What you have to do — Identify the lines that contain the word "Blender" and copy each one.

Entries with scene source code
+--
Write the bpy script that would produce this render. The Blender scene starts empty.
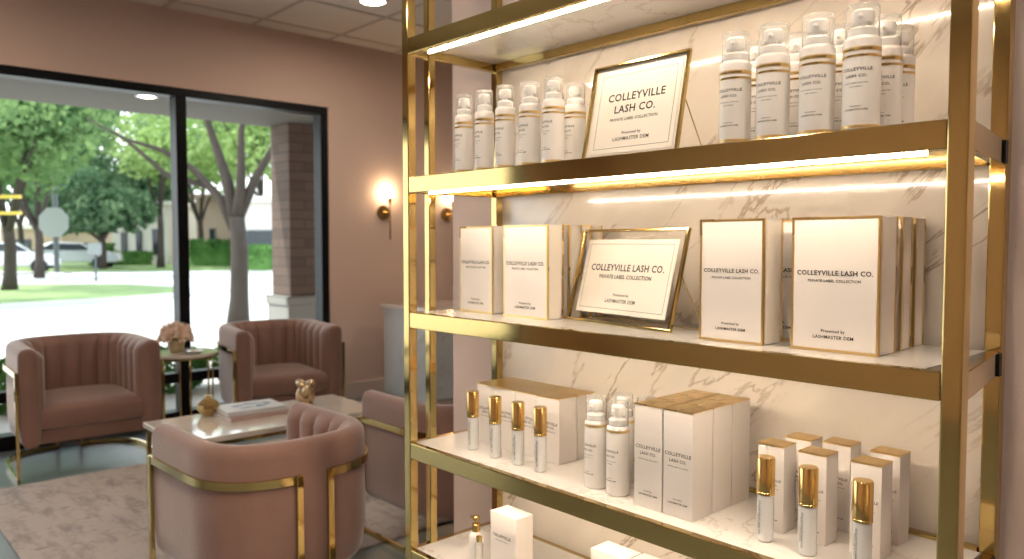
import bpy, bmesh, math, random
from mathutils import Vector, Matrix
R = random.Random(7)
PI = math.pi
scene = bpy.context.scene
COL = scene.collection

# ------------------------------------------------------------------ materials
def mat(name):
    m = bpy.data.materials.new(name); m.use_nodes = True
    nt = m.node_tree; b = nt.nodes['Principled BSDF']
    return m, nt, b
def simple(name, col, rough=0.5, metal=0.0, emit=None, es=0.0, sheen=0.0, noise=0.0, nscale=20, bump=0.0, bscale=60, spec=0.5, coat=0.0):
    m, nt, b = mat(name)
    b.inputs['Base Color'].default_value = (*col, 1)
    b.inputs['Roughness'].default_value = rough
    b.inputs['Metallic'].default_value = metal
    b.inputs['Specular IOR Level'].default_value = spec
    b.inputs['Coat Weight'].default_value = coat
    if emit:
        b.inputs['Emission Color'].default_value = (*emit, 1); b.inputs['Emission Strength'].default_value = es
    if sheen:
        b.inputs['Sheen Weight'].default_value = sheen; b.inputs['Sheen Roughness'].default_value = 0.4
        b.inputs['Sheen Tint'].default_value = (1, .92, .90, 1)
    tc = nt.nodes.new('ShaderNodeTexCoord')
    if noise:
        n = nt.nodes.new('ShaderNodeTexNoise'); n.inputs['Scale'].default_value = nscale; n.inputs['Detail'].default_value = 5
        nt.links.new(tc.outputs['Object'], n.inputs['Vector'])
        mx = nt.nodes.new('ShaderNodeMix'); mx.data_type = 'RGBA'
        mx.inputs[6].default_value = (*[c * (1 - noise) for c in col], 1)
        mx.inputs[7].default_value = (*[min(1, c * (1 + noise)) for c in col], 1)
        nt.links.new(n.outputs['Fac'], mx.inputs[0]); nt.links.new(mx.outputs[2], b.inputs['Base Color'])
    if bump:
        n2 = nt.nodes.new('ShaderNodeTexNoise'); n2.inputs['Scale'].default_value = bscale; n2.inputs['Detail'].default_value = 4
        nt.links.new(tc.outputs['Object'], n2.inputs['Vector'])
        bp = nt.nodes.new('ShaderNodeBump'); bp.inputs['Strength'].default_value = bump; bp.inputs['Distance'].default_value = 0.01
        nt.links.new(n2.outputs['Fac'], bp.inputs['Height']); nt.links.new(bp.outputs['Normal'], b.inputs['Normal'])
    return m

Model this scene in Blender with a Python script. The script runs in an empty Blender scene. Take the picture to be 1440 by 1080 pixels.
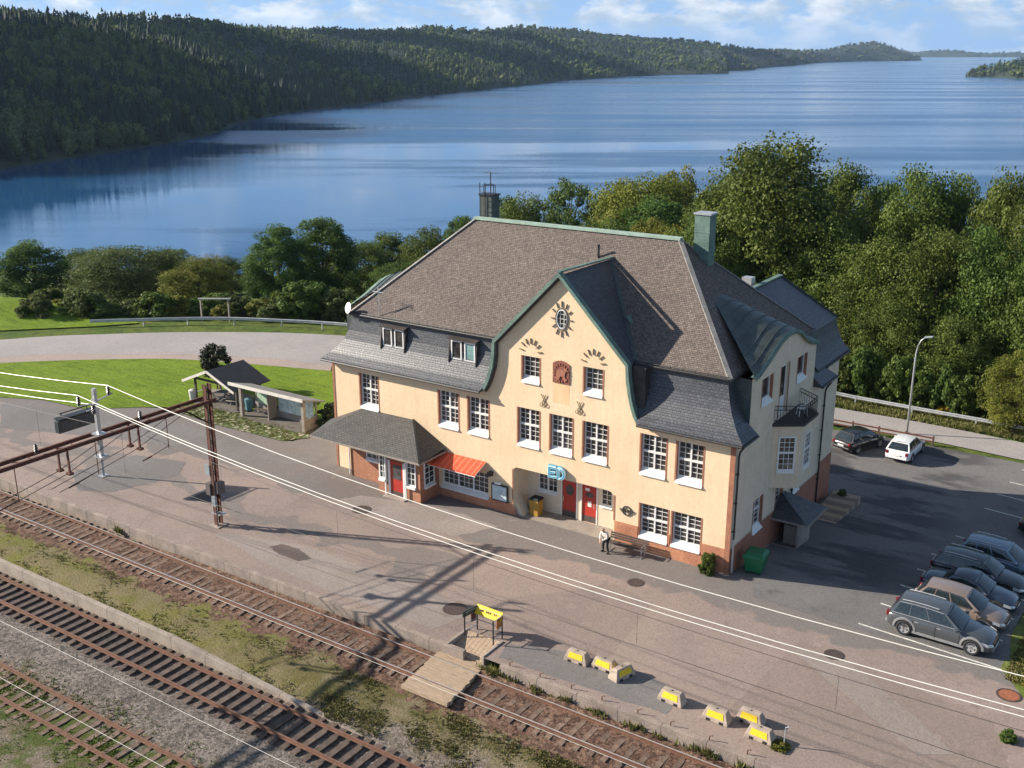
import bpy, bmesh, math, random
import numpy as np
from mathutils import Vector, Matrix
from mathutils.geometry import delaunay_2d_cdt
random.seed(7)
RNG = np.random.default_rng(11)
D = bpy.data
S = bpy.context.scene
COL = S.collection
rad = math.radians

# ------------------------------------------------------------------ camera
CAM = Vector((18.9, -48.15, 26.25))
YAW, PITCH, ROLL = rad(34.075), rad(17.357), rad(0.045)
_f = Vector((-math.sin(YAW)*math.cos(PITCH), math.cos(YAW)*math.cos(PITCH), -math.sin(PITCH)))
_r = Vector((math.cos(YAW), math.sin(YAW), 0)); _d = _f.cross(_r)
_r2 = _r*math.cos(ROLL)+_d*math.sin(ROLL); _d2 = -_r*math.sin(ROLL)+_d*math.cos(ROLL)
cam = D.objects.new('camera', D.cameras.new('camera')); COL.objects.link(cam)
M = Matrix((( _r2.x,-_d2.x,-_f.x,CAM.x),(_r2.y,-_d2.y,-_f.y,CAM.y),(_r2.z,-_d2.z,-_f.z,CAM.z),(0,0,0,1)))
cam.matrix_world = M
cam.data.sensor_width = 36; cam.data.lens = 1502.6/1440*36
cam.data.clip_start = .5; cam.data.clip_end = 60000
S.camera = cam

# ------------------------------------------------------------------ light
SUN_EL, SUN_AZ = rad(25), rad(23)          # azimuth of the shadows, from +X towards +Y
ldir = Vector((math.cos(SUN_EL)*math.cos(SUN_AZ), math.cos(SUN_EL)*math.sin(SUN_AZ), -math.sin(SUN_EL)))
sun = D.objects.new('sun', D.lights.new('sun', 'SUN')); COL.objects.link(sun)
sun.data.energy = 5.0; sun.data.angle = rad(.53); sun.data.color = (1, .91, .78)
sun.rotation_euler = ldir.to_track_quat('-Z', 'Y').to_euler()
sun.location = (-60, -30, 60)
W = D.worlds.new('World'); S.world = W; W.use_nodes = True
wn = W.node_tree; wn.nodes.clear()
def N(nt, typ, **kw):
    n = nt.nodes.new(typ)
    for k, v in kw.items():
        if k.startswith('_'): setattr(n, k[1:], v)
        else: n.inputs[k.replace('__', ' ')].default_value = v
    return n
def link(nt, a, b): nt.links.new(a, b)
sky = N(wn, 'ShaderNodeTexSky', _sky_type='NISHITA', _sun_disc=False, _sun_elevation=SUN_EL)
_to_sun = -ldir
sky.sun_rotation = math.atan2(_to_sun.x, _to_sun.y)
sky.air_density = 1.0; sky.dust_density = .6; sky.ozone_density = 1.6
tc = N(wn, 'ShaderNodeTexCoord')
mp = N(wn, 'ShaderNodeMapping'); mp.inputs['Scale'].default_value = (26, 26, 60)
link(wn, tc.outputs['Generated'], mp.inputs['Vector'])
n1 = N(wn, 'ShaderNodeTexNoise', Scale=1.0, Detail=7.0, Roughness=.58); link(wn, mp.outputs[0], n1.inputs['Vector'])
cr = N(wn, 'ShaderNodeValToRGB'); cr.color_ramp.elements[0].position = .40; cr.color_ramp.elements[1].position = .54
link(wn, n1.outputs['Fac'], cr.inputs['Fac'])
mp2 = N(wn, 'ShaderNodeMapping'); mp2.inputs['Scale'].default_value = (26, 26, 60); mp2.inputs['Location'].default_value = (0.12, 0, -.45)
link(wn, tc.outputs['Generated'], mp2.inputs['Vector'])
n2 = N(wn, 'ShaderNodeTexNoise', Scale=1.0, Detail=5.0, Roughness=.55); link(wn, mp2.outputs[0], n2.inputs['Vector'])
cr2 = N(wn, 'ShaderNodeValToRGB'); cr2.color_ramp.elements[0].position = .42; cr2.color_ramp.elements[1].position = .64
cr2.color_ramp.elements[0].color = (4.2, 5.2, 6.5, 1); cr2.color_ramp.elements[1].color = (9.6, 9.6, 9.6, 1)
link(wn, n2.outputs['Fac'], cr2.inputs['Fac'])
mixc = N(wn, 'ShaderNodeMix', _data_type='RGBA')
sxyz = N(wn, 'ShaderNodeSeparateXYZ'); link(wn, tc.outputs['Generated'], sxyz.inputs[0])
mr = N(wn, 'ShaderNodeMapRange'); mr.inputs['From Min'].default_value = .004; mr.inputs['From Max'].default_value = .03
mr.inputs['To Min'].default_value = .45; mr.inputs['To Max'].default_value = .92; link(wn, sxyz.outputs['Z'], mr.inputs['Value'])
mul = N(wn, 'ShaderNodeMath', _operation='MULTIPLY'); link(wn, cr.outputs['Color'], mul.inputs[0]); link(wn, mr.outputs[0], mul.inputs[1])
mr2 = N(wn, 'ShaderNodeMapRange'); mr2.inputs['From Min'].default_value = .05; mr2.inputs['From Max'].default_value = .16
mr2.inputs['To Min'].default_value = 1; mr2.inputs['To Max'].default_value = .18; link(wn, sxyz.outputs['Z'], mr2.inputs['Value'])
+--
Right answer —
Write the bpy script that would produce this render. The Blender scene starts empty.
Model this scene in Blender with a Python script. The script runs in an empty Blender scene. Take the picture to be 1440 by 1080 pixels.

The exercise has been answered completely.